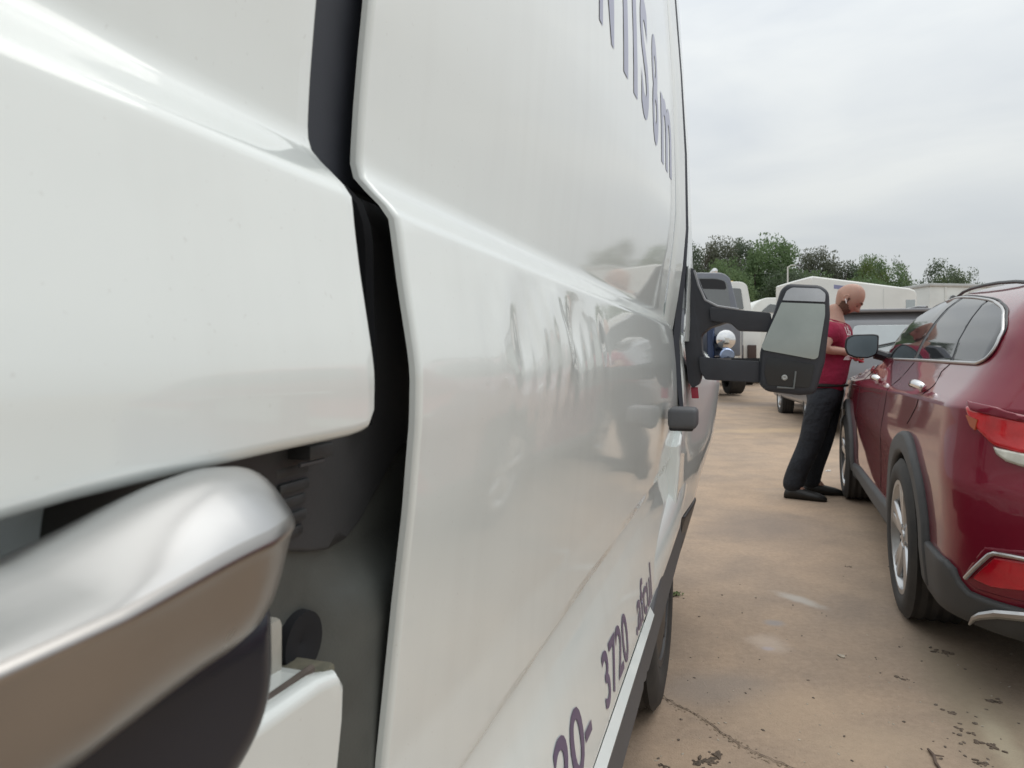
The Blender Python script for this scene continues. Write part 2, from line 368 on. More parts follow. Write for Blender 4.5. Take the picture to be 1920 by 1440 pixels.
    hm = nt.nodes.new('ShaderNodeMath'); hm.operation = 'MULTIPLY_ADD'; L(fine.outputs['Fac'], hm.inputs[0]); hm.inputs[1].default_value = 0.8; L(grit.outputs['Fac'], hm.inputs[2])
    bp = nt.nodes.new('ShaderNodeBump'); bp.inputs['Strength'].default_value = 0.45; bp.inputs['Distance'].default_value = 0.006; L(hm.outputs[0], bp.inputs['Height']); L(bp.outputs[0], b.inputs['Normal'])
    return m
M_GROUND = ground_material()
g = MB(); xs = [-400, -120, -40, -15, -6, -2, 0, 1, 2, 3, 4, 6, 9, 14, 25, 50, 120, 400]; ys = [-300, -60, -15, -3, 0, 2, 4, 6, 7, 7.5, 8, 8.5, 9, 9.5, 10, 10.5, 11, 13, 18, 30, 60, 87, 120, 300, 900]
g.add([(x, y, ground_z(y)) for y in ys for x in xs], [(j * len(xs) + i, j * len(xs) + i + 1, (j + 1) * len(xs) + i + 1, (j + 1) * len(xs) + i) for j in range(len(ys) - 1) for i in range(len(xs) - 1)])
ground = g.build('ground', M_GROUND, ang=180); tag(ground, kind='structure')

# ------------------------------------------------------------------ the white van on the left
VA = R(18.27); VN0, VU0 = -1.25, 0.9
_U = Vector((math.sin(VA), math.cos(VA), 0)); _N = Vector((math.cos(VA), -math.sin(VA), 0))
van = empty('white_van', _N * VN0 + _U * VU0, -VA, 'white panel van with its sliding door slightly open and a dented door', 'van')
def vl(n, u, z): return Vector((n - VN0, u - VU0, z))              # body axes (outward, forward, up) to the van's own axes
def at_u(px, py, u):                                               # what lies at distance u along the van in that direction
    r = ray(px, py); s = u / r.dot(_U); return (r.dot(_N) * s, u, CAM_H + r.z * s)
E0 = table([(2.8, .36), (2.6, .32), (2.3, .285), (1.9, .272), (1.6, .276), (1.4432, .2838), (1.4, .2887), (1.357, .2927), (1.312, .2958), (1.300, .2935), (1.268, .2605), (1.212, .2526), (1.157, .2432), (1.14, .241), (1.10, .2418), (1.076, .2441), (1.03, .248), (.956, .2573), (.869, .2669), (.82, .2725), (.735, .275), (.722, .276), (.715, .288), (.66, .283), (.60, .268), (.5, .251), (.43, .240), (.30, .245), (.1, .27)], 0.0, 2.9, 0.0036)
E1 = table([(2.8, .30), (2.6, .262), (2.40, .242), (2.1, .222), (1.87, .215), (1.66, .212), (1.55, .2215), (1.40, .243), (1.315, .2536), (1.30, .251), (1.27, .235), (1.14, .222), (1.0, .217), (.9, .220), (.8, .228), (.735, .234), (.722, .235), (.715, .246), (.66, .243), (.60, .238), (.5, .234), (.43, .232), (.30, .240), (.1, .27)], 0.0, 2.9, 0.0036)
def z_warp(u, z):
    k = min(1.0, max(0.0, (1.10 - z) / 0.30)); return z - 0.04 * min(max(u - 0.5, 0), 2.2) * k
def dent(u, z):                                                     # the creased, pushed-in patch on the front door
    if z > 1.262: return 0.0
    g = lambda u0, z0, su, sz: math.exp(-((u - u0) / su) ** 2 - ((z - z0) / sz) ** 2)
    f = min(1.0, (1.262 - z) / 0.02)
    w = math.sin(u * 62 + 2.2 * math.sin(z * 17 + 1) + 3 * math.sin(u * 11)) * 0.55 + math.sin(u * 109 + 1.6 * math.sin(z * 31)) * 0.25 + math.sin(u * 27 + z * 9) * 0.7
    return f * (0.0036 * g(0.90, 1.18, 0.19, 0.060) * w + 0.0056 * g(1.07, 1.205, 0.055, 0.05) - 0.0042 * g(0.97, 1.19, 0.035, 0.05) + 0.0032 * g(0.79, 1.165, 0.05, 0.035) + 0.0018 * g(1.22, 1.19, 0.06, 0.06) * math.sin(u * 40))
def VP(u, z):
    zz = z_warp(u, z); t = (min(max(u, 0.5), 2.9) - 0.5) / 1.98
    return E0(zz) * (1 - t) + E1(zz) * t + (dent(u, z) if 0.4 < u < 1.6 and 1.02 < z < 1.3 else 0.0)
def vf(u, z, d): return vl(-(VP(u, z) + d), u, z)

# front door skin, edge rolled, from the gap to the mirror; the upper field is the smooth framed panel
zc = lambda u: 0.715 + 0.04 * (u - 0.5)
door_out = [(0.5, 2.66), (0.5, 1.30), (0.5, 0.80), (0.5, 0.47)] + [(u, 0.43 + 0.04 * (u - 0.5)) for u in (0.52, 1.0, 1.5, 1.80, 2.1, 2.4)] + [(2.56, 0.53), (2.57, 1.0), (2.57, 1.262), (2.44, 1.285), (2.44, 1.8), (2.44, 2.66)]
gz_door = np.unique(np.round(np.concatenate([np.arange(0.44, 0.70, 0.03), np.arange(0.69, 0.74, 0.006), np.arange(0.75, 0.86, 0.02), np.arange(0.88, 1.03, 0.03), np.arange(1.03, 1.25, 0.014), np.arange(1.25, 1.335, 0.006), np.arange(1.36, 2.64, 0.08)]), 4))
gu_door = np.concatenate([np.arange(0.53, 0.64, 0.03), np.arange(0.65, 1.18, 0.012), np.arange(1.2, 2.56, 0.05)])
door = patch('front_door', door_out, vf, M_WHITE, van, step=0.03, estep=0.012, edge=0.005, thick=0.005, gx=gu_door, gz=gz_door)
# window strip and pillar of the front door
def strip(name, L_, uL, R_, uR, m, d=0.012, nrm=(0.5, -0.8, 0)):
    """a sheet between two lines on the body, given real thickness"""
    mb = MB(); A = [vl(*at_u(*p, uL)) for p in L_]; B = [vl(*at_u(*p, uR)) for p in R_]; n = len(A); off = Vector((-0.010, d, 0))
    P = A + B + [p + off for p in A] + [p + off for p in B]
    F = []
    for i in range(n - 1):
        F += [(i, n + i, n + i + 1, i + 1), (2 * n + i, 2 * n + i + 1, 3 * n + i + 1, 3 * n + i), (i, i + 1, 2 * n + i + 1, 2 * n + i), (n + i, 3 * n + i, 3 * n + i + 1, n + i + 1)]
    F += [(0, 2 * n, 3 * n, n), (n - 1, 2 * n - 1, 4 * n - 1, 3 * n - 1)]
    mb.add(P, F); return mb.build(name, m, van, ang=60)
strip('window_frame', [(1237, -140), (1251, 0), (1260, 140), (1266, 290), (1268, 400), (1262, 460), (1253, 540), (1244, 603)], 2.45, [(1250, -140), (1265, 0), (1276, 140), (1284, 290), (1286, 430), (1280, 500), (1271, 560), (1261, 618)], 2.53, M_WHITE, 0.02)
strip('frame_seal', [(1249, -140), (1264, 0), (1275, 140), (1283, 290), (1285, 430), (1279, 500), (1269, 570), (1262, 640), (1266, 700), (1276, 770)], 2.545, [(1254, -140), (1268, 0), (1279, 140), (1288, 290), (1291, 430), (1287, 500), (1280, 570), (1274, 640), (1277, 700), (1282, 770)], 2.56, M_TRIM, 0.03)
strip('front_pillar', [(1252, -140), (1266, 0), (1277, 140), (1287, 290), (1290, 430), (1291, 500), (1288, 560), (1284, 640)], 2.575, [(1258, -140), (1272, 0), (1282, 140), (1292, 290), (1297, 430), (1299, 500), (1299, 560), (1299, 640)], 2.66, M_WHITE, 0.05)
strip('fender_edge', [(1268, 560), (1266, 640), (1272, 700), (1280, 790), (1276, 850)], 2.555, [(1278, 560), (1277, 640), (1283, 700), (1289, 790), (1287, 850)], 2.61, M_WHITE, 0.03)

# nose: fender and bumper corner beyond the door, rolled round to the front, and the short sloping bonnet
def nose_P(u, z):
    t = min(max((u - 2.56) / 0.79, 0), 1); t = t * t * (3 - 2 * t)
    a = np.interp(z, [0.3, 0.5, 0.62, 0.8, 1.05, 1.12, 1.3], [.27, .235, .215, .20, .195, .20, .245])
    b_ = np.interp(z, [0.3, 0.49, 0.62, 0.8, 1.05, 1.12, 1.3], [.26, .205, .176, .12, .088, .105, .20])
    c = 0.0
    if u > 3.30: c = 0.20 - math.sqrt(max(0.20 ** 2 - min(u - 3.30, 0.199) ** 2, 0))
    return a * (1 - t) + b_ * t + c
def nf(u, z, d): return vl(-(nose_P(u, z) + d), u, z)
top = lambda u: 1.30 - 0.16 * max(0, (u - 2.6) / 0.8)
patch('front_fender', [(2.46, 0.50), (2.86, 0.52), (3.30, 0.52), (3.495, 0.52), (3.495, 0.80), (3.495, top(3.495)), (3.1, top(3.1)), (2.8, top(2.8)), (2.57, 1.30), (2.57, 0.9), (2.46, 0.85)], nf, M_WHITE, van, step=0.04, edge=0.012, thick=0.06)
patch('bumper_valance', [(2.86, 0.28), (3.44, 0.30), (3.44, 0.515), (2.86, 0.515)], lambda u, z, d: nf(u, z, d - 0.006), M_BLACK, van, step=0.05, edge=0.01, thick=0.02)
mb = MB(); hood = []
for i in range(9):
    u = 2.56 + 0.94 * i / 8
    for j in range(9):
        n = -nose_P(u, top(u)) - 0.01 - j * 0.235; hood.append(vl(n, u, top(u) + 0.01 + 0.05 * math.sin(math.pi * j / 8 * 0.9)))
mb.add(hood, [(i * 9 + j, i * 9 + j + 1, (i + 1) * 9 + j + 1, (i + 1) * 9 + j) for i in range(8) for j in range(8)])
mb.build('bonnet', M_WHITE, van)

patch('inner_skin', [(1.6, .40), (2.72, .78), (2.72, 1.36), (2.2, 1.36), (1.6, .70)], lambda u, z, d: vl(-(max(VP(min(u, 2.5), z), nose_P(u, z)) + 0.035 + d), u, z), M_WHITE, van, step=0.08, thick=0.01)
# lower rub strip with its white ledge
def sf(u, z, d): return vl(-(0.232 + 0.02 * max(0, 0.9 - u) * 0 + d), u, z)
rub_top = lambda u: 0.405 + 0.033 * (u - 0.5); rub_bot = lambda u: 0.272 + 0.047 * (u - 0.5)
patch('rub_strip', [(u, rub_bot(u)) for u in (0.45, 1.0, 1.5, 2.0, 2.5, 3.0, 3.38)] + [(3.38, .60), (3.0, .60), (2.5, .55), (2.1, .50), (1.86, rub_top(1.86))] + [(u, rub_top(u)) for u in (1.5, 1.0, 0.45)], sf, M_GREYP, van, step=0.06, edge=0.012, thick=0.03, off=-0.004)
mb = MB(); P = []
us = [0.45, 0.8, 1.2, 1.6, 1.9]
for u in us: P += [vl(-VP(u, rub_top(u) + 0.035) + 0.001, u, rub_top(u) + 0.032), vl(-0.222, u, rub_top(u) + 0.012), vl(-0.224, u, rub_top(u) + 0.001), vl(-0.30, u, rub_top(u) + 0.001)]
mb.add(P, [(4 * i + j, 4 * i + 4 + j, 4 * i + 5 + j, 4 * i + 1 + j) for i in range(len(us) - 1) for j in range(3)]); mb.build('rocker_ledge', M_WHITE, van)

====

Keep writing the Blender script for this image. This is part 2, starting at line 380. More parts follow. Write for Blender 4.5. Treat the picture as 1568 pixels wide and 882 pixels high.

====

_What you are asked to do_. Copy exactly the lines from the line with "The Blender Python" up to and including the line with "ground = g.build('ground', M_GROUND, ang=180);", and no other lines.

_Expected answer_.
The Blender Python script for this scene continues. Write part 2, from line 368 on. More parts follow. Write for Blender 4.5. Take the picture to be 1920 by 1440 pixels.
    hm = nt.nodes.new('ShaderNodeMath'); hm.operation = 'MULTIPLY_ADD'; L(fine.outputs['Fac'], hm.inputs[0]); hm.inputs[1].default_value = 0.8; L(grit.outputs['Fac'], hm.inputs[2])
    bp = nt.nodes.new('ShaderNodeBump'); bp.inputs['Strength'].default_value = 0.45; bp.inputs['Distance'].default_value = 0.006; L(hm.outputs[0], bp.inputs['Height']); L(bp.outputs[0], b.inputs['Normal'])
    return m
M_GROUND = ground_material()
g = MB(); xs = [-400, -120, -40, -15, -6, -2, 0, 1, 2, 3, 4, 6, 9, 14, 25, 50, 120, 400]; ys = [-300, -60, -15, -3, 0, 2, 4, 6, 7, 7.5, 8, 8.5, 9, 9.5, 10, 10.5, 11, 13, 18, 30, 60, 87, 120, 300, 900]
g.add([(x, y, ground_z(y)) for y in ys for x in xs], [(j * len(xs) + i, j * len(xs) + i + 1, (j + 1) * len(xs) + i + 1, (j + 1) * len(xs) + i) for j in range(len(ys) - 1) for i in range(len(xs) - 1)])
ground = g.build('ground', M_GROUND, ang=180); tag(ground, kind='structure')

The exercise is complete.